▶ **MATERIAL PROVIDED**

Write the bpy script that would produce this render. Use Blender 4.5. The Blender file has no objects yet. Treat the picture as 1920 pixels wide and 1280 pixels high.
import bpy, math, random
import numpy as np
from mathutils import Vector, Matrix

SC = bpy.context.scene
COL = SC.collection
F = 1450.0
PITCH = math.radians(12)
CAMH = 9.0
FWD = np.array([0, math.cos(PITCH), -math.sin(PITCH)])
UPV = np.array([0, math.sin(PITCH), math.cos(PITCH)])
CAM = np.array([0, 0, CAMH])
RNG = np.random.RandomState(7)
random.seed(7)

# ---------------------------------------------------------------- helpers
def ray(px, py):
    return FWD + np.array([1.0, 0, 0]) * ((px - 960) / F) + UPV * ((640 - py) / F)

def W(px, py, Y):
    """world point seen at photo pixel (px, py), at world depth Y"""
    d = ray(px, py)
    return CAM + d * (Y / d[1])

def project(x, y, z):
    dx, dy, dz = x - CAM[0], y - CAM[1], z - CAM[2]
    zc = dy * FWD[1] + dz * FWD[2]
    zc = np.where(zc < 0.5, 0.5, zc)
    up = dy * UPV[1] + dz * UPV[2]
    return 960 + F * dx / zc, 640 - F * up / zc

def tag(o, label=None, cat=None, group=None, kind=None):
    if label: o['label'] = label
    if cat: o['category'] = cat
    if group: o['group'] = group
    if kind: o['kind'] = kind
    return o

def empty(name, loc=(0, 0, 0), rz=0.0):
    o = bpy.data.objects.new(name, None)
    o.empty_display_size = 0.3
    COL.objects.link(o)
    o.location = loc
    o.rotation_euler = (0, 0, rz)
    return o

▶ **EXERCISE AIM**
Which lines hold the string "objects"? List them all.

▶ **ANSWER**
Write the bpy script that would produce this render. Use Blender 4.5. The Blender file has no objects yet. Treat the picture as 1920 pixels wide and 1280 pixels high.
    o = bpy.data.objects.new(name, None)
    COL.objects.link(o)